State of the Creek:  At the deer stand, Mway ventures into the creek bed.  For a time she was regularly going into the pool below the big maple, but lately she has been entering the dry creek just a little above that, on the other side of the multiflora bush – I guess she likes a little variety in her life as much as I do.  I note a lot of newly fallen yellow locust leaves, or rather what I realize are probably black walnut leaves, lying on the ground and in the pools of water.
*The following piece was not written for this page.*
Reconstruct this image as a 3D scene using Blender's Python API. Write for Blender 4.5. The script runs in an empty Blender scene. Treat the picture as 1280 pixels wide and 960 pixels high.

The Fetch:  Mway makes one fetch then starts running past me, and I say “Good.  Good enough.”  But no sooner do I say that than she drops the stick and starts, to my surprise, on a round of fetches that’s more than she’s made with me in some time, probably at least twenty, with plenty of those being part of the “Put it down” game.  She seems to pant and growl especially loudly today, and on one fetch she really shakes the stick as she’s picking it up, jiggling the weeds around her, including a number of Queen’s Anne’s lace that have come up more in abundance here in the clearing.  Back in the yard, after she drops the stick at the back door, she hops into her little wading pool, spinning around in that like she’s still wound up after fetching the stick.